Bluemercury is planning on rapidly expanding its retail reach with the help of its new parent company, Macy’s. Since its acquisition, there have been no organizational changes and the two have partnered closely on omnichannel retailing strategies to grow the business.

“The major change consumers will see as a result of the partnership is the application of digital to our brand,” said Marla Malcolm Beck, Chief Executive Officer and President, who Co-founded the company with husband Barry Beck, Chief Operating Officer.

To manage its digital resources and infrastructure, Bluemercury has hired former Sports Authority e-commerce head, Jennifer DiMotta, as VP of Omnichannel to oversee its e-commerce, mobile and omnichannel efforts, with the goal of  “identifying ways to integrate its digital, mobile and brick and mortar experience in a way that is differentiated, meaningful and helpful to the consumer.” The brand will also be leveraging Macy’s expertise to improve the experience.

At retail, Bluemercury store-in-store boutiques were added this month to three Macy’s stores in California in Victoria Gardens, Santa Anita and Union Square, and one in Memorial City, Texas. The company will hire and train staff representatives in all the stores, which will offer the many services it’s known for, including an assortment of luxury beauty products and on-site spa treatments. Plans to add the boutiques to additional stores will be determined based on the success of the four new outposts. In the meantime, Bluemercury is already innovating on the beauty floor with the introduction of The X-Bar, an exclusive concept for Macy’s, which launched in its Union Square, California location last week and will roll out to additional stores in 2016. The small kiosks give consumers the opportunity to experience new trends and product launches with fast service from trained experts.

“We’re excited to introduce The X-Bar at our new Macy’s shop-in-shops,” said Marla. “It provides us with a high-touch forum to introduce clients to the newest, hottest products through a try-it-quick sensory experience.”
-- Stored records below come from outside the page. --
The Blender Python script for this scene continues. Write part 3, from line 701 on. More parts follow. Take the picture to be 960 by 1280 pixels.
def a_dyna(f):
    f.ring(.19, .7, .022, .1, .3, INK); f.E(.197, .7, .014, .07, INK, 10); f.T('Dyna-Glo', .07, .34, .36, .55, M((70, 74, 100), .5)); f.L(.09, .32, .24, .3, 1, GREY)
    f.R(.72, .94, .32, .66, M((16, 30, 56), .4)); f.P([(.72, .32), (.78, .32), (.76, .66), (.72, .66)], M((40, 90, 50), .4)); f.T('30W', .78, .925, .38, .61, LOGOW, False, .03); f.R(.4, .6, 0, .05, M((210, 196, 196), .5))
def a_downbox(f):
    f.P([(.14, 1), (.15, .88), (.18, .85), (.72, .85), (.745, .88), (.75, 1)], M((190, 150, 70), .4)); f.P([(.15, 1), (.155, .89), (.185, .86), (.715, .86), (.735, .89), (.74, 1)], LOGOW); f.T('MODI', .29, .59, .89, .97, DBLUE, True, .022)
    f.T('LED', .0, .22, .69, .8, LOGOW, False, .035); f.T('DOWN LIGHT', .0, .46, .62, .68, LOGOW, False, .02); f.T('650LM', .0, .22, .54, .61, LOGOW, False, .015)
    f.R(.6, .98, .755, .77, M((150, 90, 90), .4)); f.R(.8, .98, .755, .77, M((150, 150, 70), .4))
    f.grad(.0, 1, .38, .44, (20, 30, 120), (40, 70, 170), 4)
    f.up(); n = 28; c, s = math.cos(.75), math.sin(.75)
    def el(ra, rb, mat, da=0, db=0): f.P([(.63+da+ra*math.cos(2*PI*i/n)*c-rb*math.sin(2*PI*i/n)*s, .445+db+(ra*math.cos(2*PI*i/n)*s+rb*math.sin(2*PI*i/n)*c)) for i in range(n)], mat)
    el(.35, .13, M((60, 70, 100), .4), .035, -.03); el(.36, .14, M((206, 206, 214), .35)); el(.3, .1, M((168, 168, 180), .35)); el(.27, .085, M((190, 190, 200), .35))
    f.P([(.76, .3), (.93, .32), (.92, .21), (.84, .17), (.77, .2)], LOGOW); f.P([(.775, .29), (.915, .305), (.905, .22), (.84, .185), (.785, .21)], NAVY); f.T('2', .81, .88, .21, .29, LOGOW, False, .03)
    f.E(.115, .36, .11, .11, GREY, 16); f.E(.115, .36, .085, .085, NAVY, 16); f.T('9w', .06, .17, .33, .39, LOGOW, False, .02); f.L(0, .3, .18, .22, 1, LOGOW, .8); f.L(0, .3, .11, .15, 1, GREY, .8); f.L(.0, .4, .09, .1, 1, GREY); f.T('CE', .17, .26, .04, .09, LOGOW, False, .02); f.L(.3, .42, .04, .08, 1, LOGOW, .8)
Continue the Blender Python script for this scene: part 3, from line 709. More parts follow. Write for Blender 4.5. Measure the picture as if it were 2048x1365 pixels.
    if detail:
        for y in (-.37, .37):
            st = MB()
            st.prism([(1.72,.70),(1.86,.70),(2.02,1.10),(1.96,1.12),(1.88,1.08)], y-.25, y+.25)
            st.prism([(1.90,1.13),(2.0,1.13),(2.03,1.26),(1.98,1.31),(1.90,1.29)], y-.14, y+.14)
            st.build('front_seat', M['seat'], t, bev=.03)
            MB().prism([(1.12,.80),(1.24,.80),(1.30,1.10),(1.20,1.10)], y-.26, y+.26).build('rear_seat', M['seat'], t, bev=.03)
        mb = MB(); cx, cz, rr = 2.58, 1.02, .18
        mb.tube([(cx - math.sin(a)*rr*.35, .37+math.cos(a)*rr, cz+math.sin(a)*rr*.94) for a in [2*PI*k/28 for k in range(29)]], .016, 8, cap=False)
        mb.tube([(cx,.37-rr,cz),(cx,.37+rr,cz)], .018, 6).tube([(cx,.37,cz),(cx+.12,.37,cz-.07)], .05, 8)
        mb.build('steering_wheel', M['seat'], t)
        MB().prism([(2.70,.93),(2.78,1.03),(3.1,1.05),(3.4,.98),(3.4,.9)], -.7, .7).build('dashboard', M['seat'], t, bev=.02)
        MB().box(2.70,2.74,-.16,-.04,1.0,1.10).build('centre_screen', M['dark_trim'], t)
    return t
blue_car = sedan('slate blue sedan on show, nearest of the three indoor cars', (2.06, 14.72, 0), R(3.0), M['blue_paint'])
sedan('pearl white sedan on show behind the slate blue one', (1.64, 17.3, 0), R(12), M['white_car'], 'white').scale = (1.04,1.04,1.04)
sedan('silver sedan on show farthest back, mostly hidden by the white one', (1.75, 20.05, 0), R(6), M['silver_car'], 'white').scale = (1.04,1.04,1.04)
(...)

Macy’s will also carry Bluemercuy’s two exclusive lines M-61, a natural skincare treatment line, and Lune + Aster, a vegan-based color cosmetics designed for the on-the-go woman. The lines were developed from the knowledge the company gained as a result of millions of in-store spa treatments and makeovers it’s performed.

“We see many trends in skin care and color products that are converging – the desire for instant and powerful results, the trend towards veganism and superfoods by the younger consumer and the desire for elegant and streamlined design,” said Marla. “This is causing the younger generation to want fewer, more powerful, more green products. We have taken these trends and wrapped them into our two proprietary brands.”

When Bluemercury first launched in 1999, it aimed to revolutionize the way women shopped for beauty by offering product testing, friendly expert advice and spa services. The retail chain is a direct competitor with global beauty giant Sephora, who’s store-in-store concept with JCPenney has helped the department store chain achieve beauty street cred. Macy’s acquisition of Bluemercury for $210 million suggests the rising importance of beauty as a critical growth driver for brick and mortar.

“Our partnership with Macy’s is complementary,” said Marla. “We chose them because they are one of the largest retailers in beauty, and can provide us with resources and audiences we haven’t had access to. They get the innovation and we get more brand recognition.”

In addition to the new store-in-store launches, there are plans to have a total of 100 freestanding heritage (non-Macy’s) stores by mid-2016, an increase from the 76 currently operating.